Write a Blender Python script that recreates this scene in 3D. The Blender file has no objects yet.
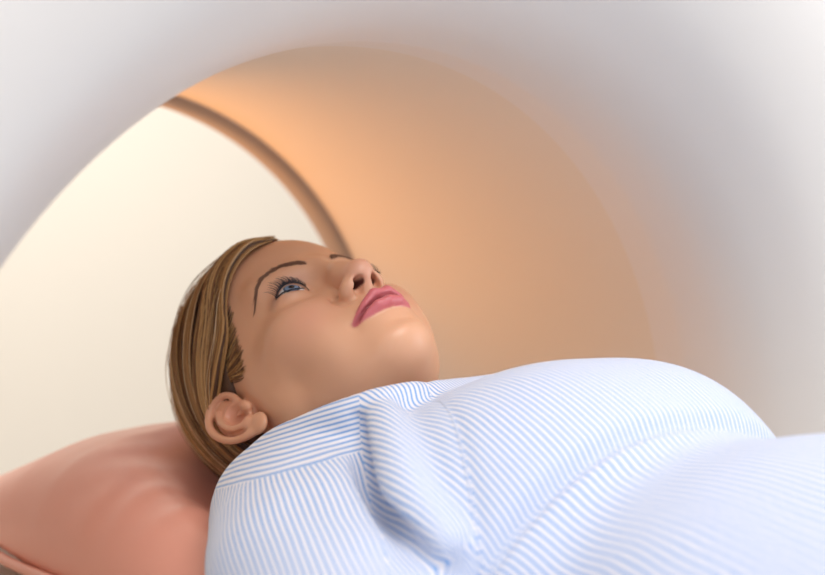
import bpy, bmesh, math, random
import numpy as np
from mathutils import Vector, Matrix

random.seed(7)
rng = np.random.default_rng(7)
C = bpy.context.scene.collection
SC = bpy.context.scene

# ------------------------------------------------------------------ camera, world, lights, exposure
H = np.array([0.0, 0.0, 1.08])            # the middle of the head, between the ears, at eye height
cam_data = bpy.data.cameras.new('camera')
cam = bpy.data.objects.new('camera', cam_data)
C.objects.link(cam)
cam_data.sensor_width = 36.0
cam_data.lens = 1150.0 * 36.0 / 825.0
cam_data.clip_start = 0.02
_r = Vector((0.65715, 0.75376, 0.0)); _d = Vector((0.07879, -0.06869, -0.99452)); _f = Vector((-0.74963, 0.65355, -0.10453))
cam.matrix_world = Matrix(((_r.x, -_d.x, -_f.x, 0.7285), (_r.y, -_d.y, -_f.y, -0.5339), (_r.z, -_d.z, -_f.z, 1.2467), (0, 0, 0, 1)))
cam_data.dof.use_dof = True
cam_data.dof.focus_distance = 0.80
cam_data.dof.aperture_fstop = 4.0
SC.camera = cam

SC.view_settings.view_transform = 'Standard'
SC.view_settings.look = 'None'
SC.view_settings.gamma = 1.0
SC.view_settings.use_curve_mapping = False
SC.view_settings.exposure = 0.38

world = bpy.data.worlds.new('world'); SC.world = world
world.use_nodes = True
_bg = world.node_tree.nodes['Background']
_bg.inputs['Color'].default_value = (0.83, 0.89, 1.0, 1)
_bg.inputs['Strength'].default_value = 0.66

def area(name, loc, target, size, power, col, size_y=None, spread=180):
    l = bpy.data.lights.new(name, 'AREA'); l.energy = power; l.color = col
    l.size = size
    if size_y: l.shape = 'RECTANGLE'; l.size_y = size_y
    l.spread = math.radians(spread)
    o = bpy.data.objects.new(name, l); C.objects.link(o)
    o.location = loc
    o.rotation_euler = (Vector(target) - Vector(loc)).to_track_quat('-Z', 'Y').to_euler()
    return o
area('ceiling_light', (0.85, -0.2, 2.4), (0.1, 0.0, 1.0), 0.8, 14, (1.0, 0.94, 0.88))
area('room_light', (1.5, 1.45, 1.5), (0.2, -0.2, 1.15), 1.2, 10, (0.90, 0.94, 1.0))
area('rear_room_light', (-1.0, 0.5, 2.5), (-1.7, 0.3, 1.0), 1.0, 24, (1.0, 0.95, 0.88))
_l = bpy.data.lights.new('warm_lamp', 'SPOT'); _l.energy = 9; _l.color = (1.0, 0.36, 0.0); _l.spot_size = math.radians(72); _l.spot_blend = 1.0; _l.shadow_soft_size = 0.06
_o = bpy.data.objects.new('warm_lamp', _l); C.objects.link(_o); _o.location = (-0.62, -0.16, 1.18)
_o.rotation_euler = (Vector((0.0, 0.52, 1.38)) - _o.location).to_track_quat('-Z', 'Y').to_euler()

# ------------------------------------------------------------------ helpers
def mat(name, col, rough=0.5, **kw):
    m = bpy.data.materials.new(name); m.use_nodes = True
    b = m.node_tree.nodes['Principled BSDF']
    b.inputs['Base Color'].default_value = (*col, 1); b.inputs['Roughness'].default_value = rough
    for k, v in kw.items(): b.inputs[k.replace('_', ' ')].default_value = v
    return m
def bump(m, scale, strength, dist=0.002, detail=3):
    nt = m.node_tree; b = nt.nodes['Principled BSDF']
    tc = nt.nodes.new('ShaderNodeTexCoord'); n = nt.nodes.new('ShaderNodeTexNoise'); bp = nt.nodes.new('ShaderNodeBump')
    n.inputs['Scale'].default_value = scale; n.inputs['Detail'].default_value = detail
    bp.inputs['Strength'].default_value = strength; bp.inputs['Distance'].default_value = dist
    nt.links.new(tc.outputs['Object'], n.inputs['Vector']); nt.links.new(n.outputs['Fac'], bp.inputs['Height'])
    nt.links.new(bp.outputs['Normal'], b.inputs['Normal'])
def link(name, me, m=None, parent=None, smooth=True):
    o = bpy.data.objects.new(name, me); C.objects.link(o)
    if m is not None: me.materials.append(m)
    if smooth: me.polygons.foreach_set('use_smooth', [True] * len(me.polygons))
    if parent is not None: o.parent = parent
    return o
def mesh(name, V, F):
    me = bpy.data.meshes.new(name); me.from_pydata([tuple(map(float, v)) for v in V], [], [tuple(map(int, f)) for f in F]); me.update()
    return me
def empty(name, loc=(0, 0, 0)):
    o = bpy.data.objects.new(name, None); o.empty_display_size = 0.1; C.objects.link(o); o.location = loc
    return o
def tag(o, label=None, cat=None, group=None, kind=None):
    for k, v in (('label', label), ('category', cat), ('group', group), ('kind', kind)):
        if v: o[k] = v
    return o

# signed distance field on a grid with its own spacing along each axis; lengths in millimetres, relative to H
class Field:
    def __init__(s, xs, ys, zs):
        s.g = [np.asarray(a, np.float32) for a in (xs, ys, zs)]
        s.D = np.full([len(a) for a in s.g], 60.0, np.float32)
    def block(s, c, r):
        sl = []
        for a, cc in zip(s.g, c):
            i0 = max(np.searchsorted(a, cc - r), 0); i1 = min(np.searchsorted(a, cc + r) + 1, len(a))
            if i1 - i0 < 1: return None
            sl.append(slice(i0, i1))
        return tuple(sl)
    def pts(s, sl): return np.meshgrid(*[a[q] for a, q in zip(s.g, sl)], indexing='ij', sparse=True)
    def apply(s, fn, c, r, op, k):
        sl = s.block(c, r)
        if sl is None: return
        d = fn(*s.pts(sl)); A = s.D[sl]
        if op == 'add':
            h = np.clip(0.5 + 0.5 * (A - d) / k, 0, 1); s.D[sl] = A + (d - A) * h - k * h * (1 - h)
        elif op == 'cut':
            h = np.clip(0.5 - 0.5 * (A + d) / k, 0, 1); s.D[sl] = A + (-d - A) * h + k * h * (1 - h)
        elif op == 'disp': s.D[sl] = A - d
    def mesh(s):
        D = s.D; g = s.g
        inside = D < 0
        nx, ny, nz = D.shape
        cnt = np.zeros((nx - 1, ny - 1, nz - 1), np.uint8)
        for dx in (0, 1):
            for dy in (0, 1):
                for dz in (0, 1): cnt += inside[dx:nx - 1 + dx, dy:ny - 1 + dy, dz:nz - 1 + dz]
        act = (cnt > 0) & (cnt < 8)
        I = np.argwhere(act); n = len(I)
        idx = np.full(act.shape, -1, np.int64); idx[act] = np.arange(n)
        S = np.zeros((n, 3)); W = np.zeros(n)
        cor = [(a, b, c) for a in (0, 1) for b in (0, 1) for c in (0, 1)]
        val = {q: D[I[:, 0] + q[0], I[:, 1] + q[1], I[:, 2] + q[2]].astype(float) for q in cor}
        for p in cor:
            for ax in range(3):
                if p[ax]: continue
                q = list(p); q[ax] = 1; q = tuple(q)
                a, b = val[p], val[q]; m = (a < 0) != (b < 0)
                t = np.where(m, a / np.where(m, a - b, 1), 0)
                P = np.stack([g[i][I[:, i]] + (g[i][I[:, i] + 1] - g[i][I[:, i]]) * (t if i == ax else p[i]) for i in range(3)], 1)
                S += np.where(m[:, None], P, 0); W += m
        V = S / W[:, None]
        F = []
        for ax in range(3):
            u, v = (ax + 1) % 3, (ax + 2) % 3
            lo = [slice(None)] * 3; hi = [slice(None)] * 3; lo[ax] = slice(0, -1); hi[ax] = slice(1, None)
            A, B = inside[tuple(lo)], inside[tuple(hi)]
            E = np.argwhere(A != B)
            E = E[(E[:, u] > 0) & (E[:, v] > 0) & (E[:, u] < D.shape[u] - 1) & (E[:, v] < D.shape[v] - 1)]
            def cell(du, dv):
                c = E.copy(); c[:, u] -= du; c[:, v] -= dv
                return idx[c[:, 0], c[:, 1], c[:, 2]]
            q = np.stack([cell(1, 1), cell(0, 1), cell(0, 0), cell(1, 0)], 1)
            fl = ~A[E[:, 0], E[:, 1], E[:, 2]]
            q[fl] = q[fl][:, ::-1]
            F.append(q)
        return V, np.concatenate(F)
def relax(V, F, n=1, lam=0.5):
    for _ in range(n):
        S = np.zeros_like(V); W = np.zeros(len(V))
        for a, b in ((0, 1), (1, 2), (2, 3), (3, 0)):
            np.add.at(S, F[:, a], V[F[:, b]]); np.add.at(W, F[:, a], 1)
            np.add.at(S, F[:, b], V[F[:, a]]); np.add.at(W, F[:, b], 1)
        V = V + lam * (S / np.maximum(W, 1)[:, None] - V)
    return V
def fast_mesh(name, V, F):
    me = bpy.data.meshes.new(name)
    me.vertices.add(len(V)); me.vertices.foreach_set('co', np.asarray(V, np.float32).ravel())
    k = F.shape[1]
    me.loops.add(F.size); me.loops.foreach_set('vertex_index', F.astype(np.int32).ravel())
    me.polygons.add(len(F)); me.polygons.foreach_set('loop_start', np.arange(0, F.size, k, dtype=np.int32))
    me.update(calc_edges=True); me.validate()
    return me

HR = np.array([[0.0368, -0.3284, -0.9438], [0.9938, 0.1113, 0.0], [0.1051, -0.938, 0.3305]])   # head axes: left, back, crown
def hl(x, y, z):      # body space -> head space
    return [HR[0, i] * x + HR[1, i] * y + HR[2, i] * z for i in range(3)]
def hw(p): return HR @ np.asarray(p, float)

def crv(P, R, n):     # smooth curve through the points
    P = np.asarray(P, float); R = np.asarray(R, float)
    Q = np.column_stack([P, R]); m = len(Q); out = []
    for i in range(m - 1):
        a, b, c, d = Q[max(i - 1, 0)], Q[i], Q[i + 1], Q[min(i + 2, m - 1)]
        for j in range(n):
            t = j / n
            out.append(0.5 * (2 * b + (c - a) * t + (2 * a - 5 * b + 4 * c - d) * t * t + (3 * b - a - 3 * c + d) * t ** 3))
    out.append(Q[-1]); out = np.array(out)
    return out[:, :3], out[:, 3]
def ell_fn(c, r):
    def fn(x, y, z):
        a, b, d = (x - c[0]), (y - c[1]), (z - c[2])
        k0 = np.sqrt((a / r[0]) ** 2 + (b / r[1]) ** 2 + (d / r[2]) ** 2)
        k1 = np.sqrt((a / r[0] ** 2) ** 2 + (b / r[1] ** 2) ** 2 + (d / r[2] ** 2) ** 2)
        return k0 * (k0 - 1) / np.maximum(k1, 1e-6)
    return fn
def cap_fn(a, b, ra, rb):
    a = np.asarray(a, float); b = np.asarray(b, float); ab = b - a; L2 = ab @ ab
    def fn(x, y, z):
        px, py, pz = x - a[0], y - a[1], z - a[2]
        h = np.clip((px * ab[0] + py * ab[1] + pz * ab[2]) / L2, 0, 1)
        return np.sqrt((px - ab[0] * h) ** 2 + (py - ab[1] * h) ** 2 + (pz - ab[2] * h) ** 2) - (ra + (rb - ra) * h)
    return fn
def gau_fn(c, s, a):
    s = (s, s, s) if np.isscalar(s) else s
    def fn(x, y, z): return a * np.exp(-(((x - c[0]) / s[0]) ** 2 + ((y - c[1]) / s[1]) ** 2 + ((z - c[2]) / s[2]) ** 2))
    return fn
class Head:           # primitives given in head space; sym mirrors them across the middle of the face
    def __init__(s, f): s.f = f
    def _do(s, fn, c, r, op, k, sym):
        for sg in ((1, -1) if sym else (1,)):
            cc = hw((c[0] * sg, c[1], c[2]))
            def g(x, y, z, sg=sg):
                a, b, d = hl(x, y, z); return fn(a * sg, b, d)
            s.f.apply(g, cc, r, op, k)
    def ell(s, c, r, k=8, op='add', sym=False): s._do(ell_fn(c, r), c, max(r) + k + 14, op, k, sym)
    def cap(s, a, b, ra, rb, k=6, op='add', sym=False):
        a = np.asarray(a, float); b = np.asarray(b, float)
        s._do(cap_fn(a, b, ra, rb), (a + b) / 2, np.linalg.norm(b - a) / 2 + max(ra, rb) + k + 3, op, k, sym)
    def chain(s, P, R, k=4, op='add', sym=False):
        def fn(x, y, z):
            d = None
            for i in range(len(P) - 1):
                e = cap_fn(P[i], P[i + 1], R[i], R[i + 1])(x, y, z)
                d = e if d is None else np.minimum(d, e)
            return d
        c = np.mean(P, 0); r = max(np.linalg.norm(np.asarray(p) - c) for p in P) + max(R) + k + 3
        s._do(fn, c, r, op, k, sym)
    def gau(s, c, sg, a, sym=False): s._do(gau_fn(c, sg, a), c, 2.6 * (sg if np.isscalar(sg) else max(sg)), 'disp', 1, sym)
    def fn(s, fn, c, r, op, k, sym=False): s._do(fn, c, r, op, k, sym)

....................

* **Instruction**:
Up to and including the line with "SC.camera = cam", copy the data above from its first line. Skip pictures.

* **The response**:
Write a Blender Python script that recreates this scene in 3D. The Blender file has no objects yet.
import bpy, bmesh, math, random
import numpy as np
from mathutils import Vector, Matrix

random.seed(7)
rng = np.random.default_rng(7)
C = bpy.context.scene.collection
SC = bpy.context.scene

# ------------------------------------------------------------------ camera, world, lights, exposure
H = np.array([0.0, 0.0, 1.08])            # the middle of the head, between the ears, at eye height
cam_data = bpy.data.cameras.new('camera')
cam = bpy.data.objects.new('camera', cam_data)
C.objects.link(cam)
cam_data.sensor_width = 36.0
cam_data.lens = 1150.0 * 36.0 / 825.0
cam_data.clip_start = 0.02
_r = Vector((0.65715, 0.75376, 0.0)); _d = Vector((0.07879, -0.06869, -0.99452)); _f = Vector((-0.74963, 0.65355, -0.10453))
cam.matrix_world = Matrix(((_r.x, -_d.x, -_f.x, 0.7285), (_r.y, -_d.y, -_f.y, -0.5339), (_r.z, -_d.z, -_f.z, 1.2467), (0, 0, 0, 1)))
cam_data.dof.use_dof = True
cam_data.dof.focus_distance = 0.80
cam_data.dof.aperture_fstop = 4.0
SC.camera = cam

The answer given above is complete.